— Start Raw data —
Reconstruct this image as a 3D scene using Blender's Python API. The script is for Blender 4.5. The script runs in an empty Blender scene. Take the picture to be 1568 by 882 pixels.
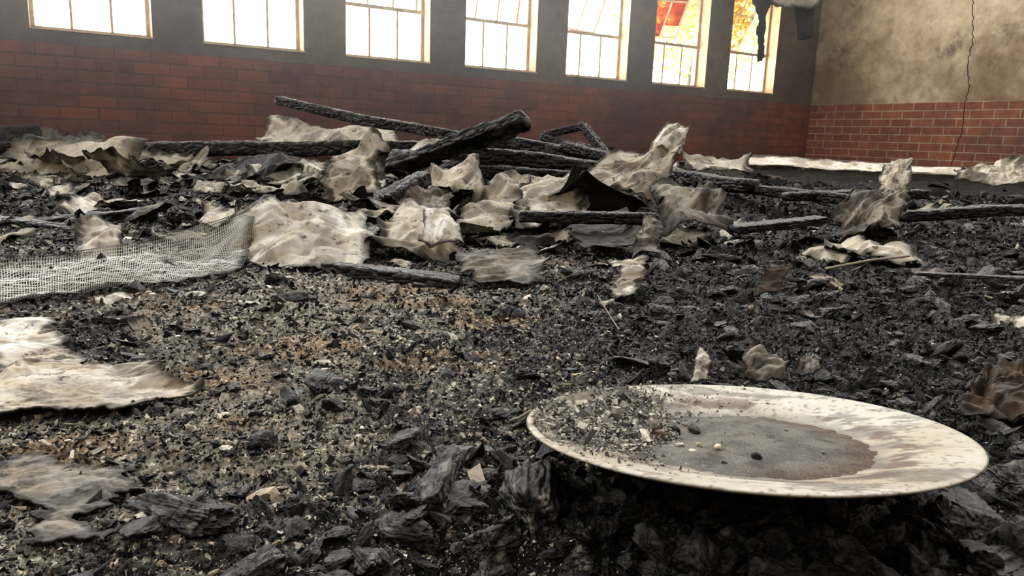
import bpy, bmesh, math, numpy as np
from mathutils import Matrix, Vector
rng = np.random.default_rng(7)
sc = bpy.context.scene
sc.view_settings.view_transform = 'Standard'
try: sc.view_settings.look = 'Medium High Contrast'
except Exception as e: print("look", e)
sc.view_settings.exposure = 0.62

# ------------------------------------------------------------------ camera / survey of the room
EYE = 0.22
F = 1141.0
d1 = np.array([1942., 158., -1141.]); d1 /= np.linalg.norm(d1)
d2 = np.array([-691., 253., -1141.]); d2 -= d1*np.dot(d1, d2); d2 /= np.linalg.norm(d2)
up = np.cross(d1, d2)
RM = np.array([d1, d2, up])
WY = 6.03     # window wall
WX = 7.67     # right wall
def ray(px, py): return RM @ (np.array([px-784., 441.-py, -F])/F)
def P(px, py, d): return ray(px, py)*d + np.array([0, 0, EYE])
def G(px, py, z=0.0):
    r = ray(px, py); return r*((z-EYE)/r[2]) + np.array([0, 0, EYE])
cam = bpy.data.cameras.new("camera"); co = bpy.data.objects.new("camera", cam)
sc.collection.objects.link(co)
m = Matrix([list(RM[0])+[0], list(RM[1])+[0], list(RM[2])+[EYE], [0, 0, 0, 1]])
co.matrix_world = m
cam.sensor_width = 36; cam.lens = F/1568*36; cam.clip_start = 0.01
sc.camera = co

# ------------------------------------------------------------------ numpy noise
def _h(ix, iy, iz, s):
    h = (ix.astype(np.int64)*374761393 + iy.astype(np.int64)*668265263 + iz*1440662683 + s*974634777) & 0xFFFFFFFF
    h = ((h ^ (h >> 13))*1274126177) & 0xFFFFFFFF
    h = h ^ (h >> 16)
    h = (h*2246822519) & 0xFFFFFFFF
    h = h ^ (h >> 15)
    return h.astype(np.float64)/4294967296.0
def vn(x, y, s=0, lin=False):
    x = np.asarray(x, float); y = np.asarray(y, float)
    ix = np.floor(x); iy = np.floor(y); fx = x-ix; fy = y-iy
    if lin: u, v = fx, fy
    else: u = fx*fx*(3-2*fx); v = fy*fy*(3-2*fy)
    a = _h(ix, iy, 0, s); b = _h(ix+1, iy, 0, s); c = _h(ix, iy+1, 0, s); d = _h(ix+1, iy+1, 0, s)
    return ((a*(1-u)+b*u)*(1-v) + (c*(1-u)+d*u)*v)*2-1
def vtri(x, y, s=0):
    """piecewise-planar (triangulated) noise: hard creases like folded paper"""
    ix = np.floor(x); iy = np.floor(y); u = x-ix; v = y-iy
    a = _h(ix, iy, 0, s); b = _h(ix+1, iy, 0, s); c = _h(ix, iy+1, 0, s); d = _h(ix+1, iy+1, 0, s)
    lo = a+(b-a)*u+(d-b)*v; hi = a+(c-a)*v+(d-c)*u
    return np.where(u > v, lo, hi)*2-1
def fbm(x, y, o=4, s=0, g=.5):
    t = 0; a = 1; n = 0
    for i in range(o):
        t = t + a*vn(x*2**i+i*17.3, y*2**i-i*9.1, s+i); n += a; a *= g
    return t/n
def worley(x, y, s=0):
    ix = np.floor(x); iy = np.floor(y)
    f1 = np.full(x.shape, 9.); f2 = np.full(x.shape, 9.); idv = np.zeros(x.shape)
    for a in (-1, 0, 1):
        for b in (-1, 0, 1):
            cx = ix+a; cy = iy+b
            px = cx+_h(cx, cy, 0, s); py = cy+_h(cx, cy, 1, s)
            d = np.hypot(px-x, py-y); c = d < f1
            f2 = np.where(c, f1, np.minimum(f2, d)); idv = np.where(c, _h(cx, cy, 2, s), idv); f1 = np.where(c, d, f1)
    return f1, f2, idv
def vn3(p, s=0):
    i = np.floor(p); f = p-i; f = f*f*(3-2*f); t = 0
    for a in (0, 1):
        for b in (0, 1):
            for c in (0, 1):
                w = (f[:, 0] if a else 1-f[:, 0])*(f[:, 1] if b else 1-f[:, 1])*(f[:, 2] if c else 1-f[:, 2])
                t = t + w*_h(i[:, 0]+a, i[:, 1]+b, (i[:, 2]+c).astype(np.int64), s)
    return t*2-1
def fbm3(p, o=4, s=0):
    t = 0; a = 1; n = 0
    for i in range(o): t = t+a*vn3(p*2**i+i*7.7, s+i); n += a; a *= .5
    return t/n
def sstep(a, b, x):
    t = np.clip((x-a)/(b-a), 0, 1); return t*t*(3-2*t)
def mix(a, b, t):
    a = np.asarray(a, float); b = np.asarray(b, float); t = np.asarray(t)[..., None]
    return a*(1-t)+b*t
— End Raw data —
Short task »
Pictures are excluded; extract exactly the lines from the start of the data through the line that holds "sc.view_settings.exposure = 0.62", both ends included.

Task solution »
Reconstruct this image as a 3D scene using Blender's Python API. The script is for Blender 4.5. The script runs in an empty Blender scene. Take the picture to be 1568 by 882 pixels.
import bpy, bmesh, math, numpy as np
from mathutils import Matrix, Vector
rng = np.random.default_rng(7)
sc = bpy.context.scene
sc.view_settings.view_transform = 'Standard'
try: sc.view_settings.look = 'Medium High Contrast'
except Exception as e: print("look", e)
sc.view_settings.exposure = 0.62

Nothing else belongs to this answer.